WHAT IS REQUIRED: Reproduce precisely the lines between the start of the data below and the line with "COL = S.collection", both included.

DATA:

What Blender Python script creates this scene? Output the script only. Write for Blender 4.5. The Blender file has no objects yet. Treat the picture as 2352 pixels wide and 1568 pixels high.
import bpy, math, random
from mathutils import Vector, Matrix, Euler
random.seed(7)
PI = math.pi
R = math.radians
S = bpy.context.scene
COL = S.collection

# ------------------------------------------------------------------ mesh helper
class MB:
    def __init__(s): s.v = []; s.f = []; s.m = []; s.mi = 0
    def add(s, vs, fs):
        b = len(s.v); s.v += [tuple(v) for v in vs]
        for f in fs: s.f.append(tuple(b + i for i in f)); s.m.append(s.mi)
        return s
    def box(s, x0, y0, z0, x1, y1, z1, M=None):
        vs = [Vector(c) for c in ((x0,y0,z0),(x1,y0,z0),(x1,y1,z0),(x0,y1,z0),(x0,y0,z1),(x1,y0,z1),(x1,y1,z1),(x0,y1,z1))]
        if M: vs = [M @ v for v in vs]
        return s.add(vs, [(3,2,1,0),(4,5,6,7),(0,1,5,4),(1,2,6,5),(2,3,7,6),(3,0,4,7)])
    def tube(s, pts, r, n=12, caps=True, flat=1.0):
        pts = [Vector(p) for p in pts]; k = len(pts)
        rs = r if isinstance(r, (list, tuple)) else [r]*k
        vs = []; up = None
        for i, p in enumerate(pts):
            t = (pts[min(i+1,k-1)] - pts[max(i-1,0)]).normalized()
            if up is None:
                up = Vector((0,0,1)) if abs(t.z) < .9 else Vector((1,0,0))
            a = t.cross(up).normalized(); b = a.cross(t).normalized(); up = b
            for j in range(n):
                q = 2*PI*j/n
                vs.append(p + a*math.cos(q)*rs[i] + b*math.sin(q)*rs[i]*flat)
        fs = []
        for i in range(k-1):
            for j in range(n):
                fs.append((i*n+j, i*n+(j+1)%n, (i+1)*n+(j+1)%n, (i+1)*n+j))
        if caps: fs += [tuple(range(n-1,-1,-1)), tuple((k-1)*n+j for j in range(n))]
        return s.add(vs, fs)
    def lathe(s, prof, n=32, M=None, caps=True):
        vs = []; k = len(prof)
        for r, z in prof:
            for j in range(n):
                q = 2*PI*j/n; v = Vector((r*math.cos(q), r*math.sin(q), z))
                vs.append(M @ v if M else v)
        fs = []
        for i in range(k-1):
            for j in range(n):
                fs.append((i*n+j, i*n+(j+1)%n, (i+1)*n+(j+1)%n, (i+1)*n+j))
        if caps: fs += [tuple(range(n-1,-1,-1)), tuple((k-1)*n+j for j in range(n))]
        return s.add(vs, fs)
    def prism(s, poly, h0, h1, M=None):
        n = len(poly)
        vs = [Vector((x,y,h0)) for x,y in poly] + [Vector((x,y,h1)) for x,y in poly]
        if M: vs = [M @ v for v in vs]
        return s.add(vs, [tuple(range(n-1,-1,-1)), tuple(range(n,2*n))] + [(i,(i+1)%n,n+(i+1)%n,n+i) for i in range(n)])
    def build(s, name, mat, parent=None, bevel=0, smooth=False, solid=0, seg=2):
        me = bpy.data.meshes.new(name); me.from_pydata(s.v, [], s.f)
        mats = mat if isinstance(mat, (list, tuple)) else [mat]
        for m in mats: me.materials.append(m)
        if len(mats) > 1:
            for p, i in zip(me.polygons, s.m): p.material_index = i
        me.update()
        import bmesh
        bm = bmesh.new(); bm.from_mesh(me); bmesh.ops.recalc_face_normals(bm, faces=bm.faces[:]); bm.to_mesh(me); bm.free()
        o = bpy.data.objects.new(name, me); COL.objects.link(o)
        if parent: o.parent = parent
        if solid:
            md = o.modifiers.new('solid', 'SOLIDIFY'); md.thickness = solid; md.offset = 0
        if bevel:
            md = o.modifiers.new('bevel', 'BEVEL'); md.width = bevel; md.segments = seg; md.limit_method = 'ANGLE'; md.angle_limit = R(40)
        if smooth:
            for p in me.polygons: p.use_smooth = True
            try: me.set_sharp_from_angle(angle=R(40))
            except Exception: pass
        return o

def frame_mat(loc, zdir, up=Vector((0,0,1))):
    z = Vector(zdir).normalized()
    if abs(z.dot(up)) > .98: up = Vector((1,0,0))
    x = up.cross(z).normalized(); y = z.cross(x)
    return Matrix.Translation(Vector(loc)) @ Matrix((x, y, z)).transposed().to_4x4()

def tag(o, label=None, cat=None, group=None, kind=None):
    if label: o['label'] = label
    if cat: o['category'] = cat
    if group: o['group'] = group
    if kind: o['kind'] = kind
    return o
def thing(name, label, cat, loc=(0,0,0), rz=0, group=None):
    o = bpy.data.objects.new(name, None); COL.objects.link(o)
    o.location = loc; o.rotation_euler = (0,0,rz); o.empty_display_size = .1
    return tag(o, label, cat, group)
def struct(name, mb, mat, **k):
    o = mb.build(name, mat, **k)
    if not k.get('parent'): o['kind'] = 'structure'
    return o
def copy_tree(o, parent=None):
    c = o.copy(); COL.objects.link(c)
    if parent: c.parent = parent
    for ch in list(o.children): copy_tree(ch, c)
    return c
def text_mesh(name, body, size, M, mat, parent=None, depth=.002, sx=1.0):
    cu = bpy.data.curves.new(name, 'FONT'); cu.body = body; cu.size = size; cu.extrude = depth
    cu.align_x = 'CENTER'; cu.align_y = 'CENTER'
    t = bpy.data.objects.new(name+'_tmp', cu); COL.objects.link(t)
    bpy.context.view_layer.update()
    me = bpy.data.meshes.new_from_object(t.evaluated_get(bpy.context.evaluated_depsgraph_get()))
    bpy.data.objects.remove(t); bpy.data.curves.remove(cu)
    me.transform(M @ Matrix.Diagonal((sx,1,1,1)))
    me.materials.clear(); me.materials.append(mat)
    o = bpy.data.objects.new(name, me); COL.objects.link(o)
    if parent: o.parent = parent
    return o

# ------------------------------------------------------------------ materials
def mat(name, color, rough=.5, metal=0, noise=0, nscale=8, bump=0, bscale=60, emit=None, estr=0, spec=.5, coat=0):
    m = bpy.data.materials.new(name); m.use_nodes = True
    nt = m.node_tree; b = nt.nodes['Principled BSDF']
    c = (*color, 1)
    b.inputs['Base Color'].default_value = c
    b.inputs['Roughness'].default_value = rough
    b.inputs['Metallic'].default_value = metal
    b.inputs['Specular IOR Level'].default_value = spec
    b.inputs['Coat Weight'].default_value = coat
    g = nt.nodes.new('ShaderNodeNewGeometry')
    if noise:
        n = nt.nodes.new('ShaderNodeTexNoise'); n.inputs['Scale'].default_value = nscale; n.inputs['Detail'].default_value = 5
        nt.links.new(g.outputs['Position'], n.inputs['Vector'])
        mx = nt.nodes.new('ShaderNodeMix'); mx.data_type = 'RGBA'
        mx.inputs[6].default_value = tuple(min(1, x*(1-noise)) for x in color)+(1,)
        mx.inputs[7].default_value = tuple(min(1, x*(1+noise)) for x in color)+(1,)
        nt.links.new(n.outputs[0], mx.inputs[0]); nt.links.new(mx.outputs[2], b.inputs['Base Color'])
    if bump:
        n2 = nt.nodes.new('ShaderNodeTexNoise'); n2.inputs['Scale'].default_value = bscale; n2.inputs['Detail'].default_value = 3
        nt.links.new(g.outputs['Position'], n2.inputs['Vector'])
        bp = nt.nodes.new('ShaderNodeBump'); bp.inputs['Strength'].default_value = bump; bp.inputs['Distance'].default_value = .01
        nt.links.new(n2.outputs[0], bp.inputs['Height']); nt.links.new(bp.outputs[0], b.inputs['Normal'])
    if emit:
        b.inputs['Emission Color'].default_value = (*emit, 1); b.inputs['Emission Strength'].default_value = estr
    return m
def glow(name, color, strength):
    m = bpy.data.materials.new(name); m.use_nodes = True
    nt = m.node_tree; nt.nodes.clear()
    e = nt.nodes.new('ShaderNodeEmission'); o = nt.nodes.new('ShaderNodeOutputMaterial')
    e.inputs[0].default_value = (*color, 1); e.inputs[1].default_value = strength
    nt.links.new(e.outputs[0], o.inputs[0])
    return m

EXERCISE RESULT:
What Blender Python script creates this scene? Output the script only. Write for Blender 4.5. The Blender file has no objects yet. Treat the picture as 2352 pixels wide and 1568 pixels high.
import bpy, math, random
from mathutils import Vector, Matrix, Euler
random.seed(7)
PI = math.pi
R = math.radians
S = bpy.context.scene
COL = S.collection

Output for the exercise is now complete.